Viajar
en bicicleta es una forma de medir el mundo con el cuerpo. No con mapas, aplicaciones
ni relojes: con el pulso, el sudor y la respiración. La primera vez que subí a
las sierras de Córdoba, emprendí un sentir único, que pedalear no es simplemente
avanzar; es pactar con la montaña. Uno le promete respeto, y la montaña, a
cambio, te regala un silencio distinto, uno que solo se abre cuando estás
dispuesto a escucharlo desde la fragilidad del equilibrio.
Abraza
tu sudor, me repetía mientras ascendía por esos caminos de piedra.
Es tu esencia y tu emancipación. El sudor lava el miedo, expulsa la duda,
convierte el cansancio en una especie de verdad corporal. Ahí, sabes que la
bicicleta no es un objeto: era un modo de ser. Un arte que se puede montar, que
te traslada y te transforma. Y sí: puede salvar al mundo, o al menos salvarte a
vos, en esos días en los que todo pesa más de lo debido.
Cruzando
la Cordillera por Mendoza, la bicicleta se volvió mi única plegaria. No
importaba si llovía o si el sol quemaba hasta los pensamientos. Pedaleando ahí,
donde el viento te desarma y te recompone, supe que mientras conduzco una bici
soy el tipo más afortunado del mundo. La Cordillera no perdona, pero tampoco
miente: si la atravesás es porque vos y tu bici aprendieron a decirle que sí a
lo imposible.
Hubo
días en los que mordí más de lo que podía masticar: en la Ruta 40 cuando el
ripio te castiga; en Uruguay cuando el viento de frente no negocia; o aquella
larga tirada desde Santa Teresita hasta Tandil donde cada kilómetro parecía un
recuerdo que había que empujar con las piernas. Pero sobrevivir esa demanda
—ese “demasiado”— te deja una marca luminosa: te demuestra que no eras menos,
sino más de lo que imaginabas.
Cuando
me duelen las piernas, digo: ¡Cállense, piernas! ¡Hagan lo que les digo!

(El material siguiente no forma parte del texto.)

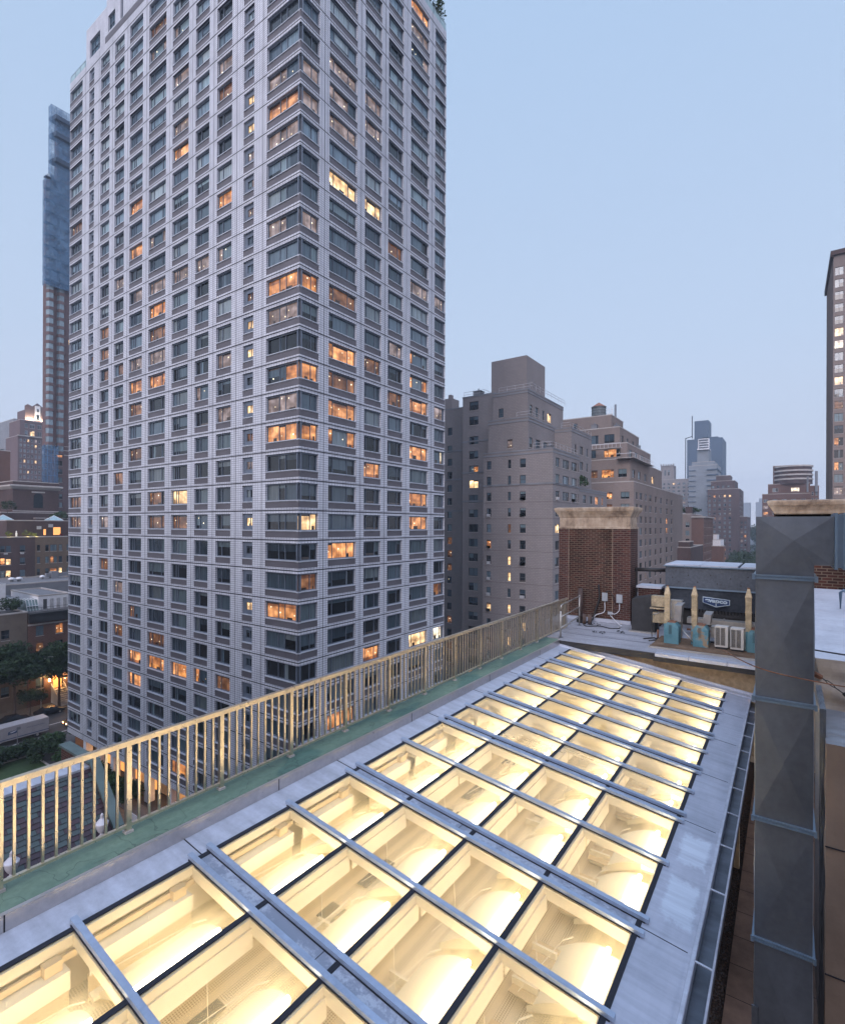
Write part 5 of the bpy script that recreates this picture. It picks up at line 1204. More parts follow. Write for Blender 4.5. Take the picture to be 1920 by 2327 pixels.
t=thing('roof_duct','long grey rooftop duct run on the pale flat roof','duct',(-147,52.5,-13.3)); b=MB(); b.box(-147.5,-146.5,50.5,56,-12.9,-12.0); b.box(-147.7,-146.2,51.5,53,-13.3,-11.6); b.build('duct_body',M['slab'],t)
tree('roof_shrub','dark maple growing on the rooftop beside the small glass lean-to','shrub',-121.0,36.0,-16.9,3.2,2.3,rg,M['leaf'],1300,.2,'roof garden plants',.08,.1,12)
t=thing('roof_table','white outdoor table at the left edge of the roof garden','table',(-119.2,32.5,-16.9)); b=MB(); b.box(-119.8,-118.6,31.2,33.6,-16.2,-16.1); b.build('tabletop',M['white'],t)
for yy in (31.4,33.3): b=MB(); b.box(-119.3,-119.1,yy,yy+.1,-16.9,-16.2); b.build('leg',M['white'],t)
# mid distance: brown and tan brick apartment pair
bz=[(-7.0-3.02*i,-5.35-3.02*i) for i in range(9)][::-1]
def acs(ys): 
    def f(root):
        for y,z in ys: b=MB(); b.box(-155,-154.7,y,y+.7,z,z+.4); b.build('window_air_conditioner',M['frame_lt'],root)
    return f
generic('apartment_block','dark brown brick apartment block at the left edge, windows glowing','building',(-165,45,-35),[dict(box=(-180,-155,30,51.0,-35,-3.4),win={'+X':dict(cols=[(13.9,14.85),(15.0,16.05),(17.8,18.95)],zs=bz,lit={(1,7):'y',(0,7):'o',(0,6):'o',(1,6):'y',(2,5):'d'})})],M['brick_brown'],M['frame_dark'],rb,0,extra=acs([(47.9,-7.5),(44.6,-7.5)]))
generic('apartment_block','tan brick apartment block next to the dark brown one','building',(-165,60,-35),[dict(box=(-180,-155.02,51.0,75,-35,-3.4),win={'+X':dict(cols=[(.4,1.1),(2.2,3.0),(3.3,4.8),(5.2,6.0),(7.0,8.2),(9.3,10.4)],zs=bz,lit={(2,7):'o',(2,6):'o',(3,6):'y'})})],M['brick_tan'],M['frame_dark'],rb,0)
def ex_pent(root):
    for y0_,y1_,z0_,z1_ in ((53.8,54.3,-2.9,-1.4),(56,57.6,-2.9,-.9)): b=MB(); b.box(-158.02,-157.9,y0_,y1_,z0_,z1_); b.build('window',M['amber'],root)
    for y,z in ((52.3,-1.4),(54.9,-.9)): b=MB(); b.box(-158,-157.6,y,y+.9,z,z+.8); b.build('wall_air_conditioner',M['frame_lt'],root)
    b=MB()
    b.build if 0 else None
generic('penthouse','dark brick penthouse set back on the roof terrace with planters','building',(-165,50,-3.4),[dict(box=(-178,-158,46,75,-3.4,.7))],M['brick_brown'],M['frame_dark'],rb,extra=ex_pent)
for (y,s,lf,lab) in ((45.9,1.0,'leafy','yellow lit shrub at the left end of the roof terrace'),(49.6,1.3,'leafy','largest yellow lit shrub on the roof terrace'),(51.2,.8,'leafy','small yellow lit shrub beside the window air conditioner'),(57.2,.6,'leafred','dark climber at the lit terrace window')):
    tree('terrace_shrub',lab,'shrub',-156.3,y,-3.4,1.8*s,.9*s,rg,M[lf],350,.13,'roof terrace shrubs',.05,.1,8)
t=thing('garden_statue','pale statue on the roof terrace between two shrubs','statue',(-156,47.4,-3.4)); b=MB(); b.lathe(-156,47.4,[(-3.4,.28),(-3.1,.3),(-3.0,.16),(-2.6,.22),(-2.3,.2),(-2.15,.1),(-2.0,.15),(-1.85,.12),(-1.75,.03)],10); b.build('figure',M['white'],t,smooth=True)
for y in (45.9,49.4,51.3):
    l=bpy.data.lights.new('terrace_uplight','POINT'); l.energy=30; l.color=(1,.8,.25); l.shadow_soft_size=.05; o=bpy.data.objects.new('terrace_uplight',l); COL.objects.link(o); o.location=(-154.9,y,-2.9)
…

Y obedecen, no por fuerza, sino por fe. Porque pedalear es una liturgia
personal, una ceremonia de resistencia. Montar en bicicleta es la mejor droga
antidepresiva, y no hay contraindicación que la contradiga: libera, acomoda,
vuelve a poner el alma en marcha. Afloja aquello que la vida aprieta.
Pedalear,
también te enseña tolerancia. Equilibrarte sobre dos ruedas es encontrar una
forma de pensar el mundo: ni rigidez ni entrega total; apenas ese esfuerzo
justo que te permite no caer. Por eso la bici es maestra. Porque te enseña a
esperar, a aceptar, a insistir, a no rendirte cuando el viento cambia o cuando
la ruta se inclina hacia arriba como si te estuviera probando.
Al
final, viajar en bicicleta es un modo de decirle al mundo: “Estoy vivo. Estoy
en movimiento. Y con cada pedaleada me encuentro un poco más.”
La
bici —tu bici— no lleva solo tu cuerpo.
Lleva
tu historia.
Lleva
tu libertad.
Y
mientras sigas pedaleando, siempre habrá un camino que se abra.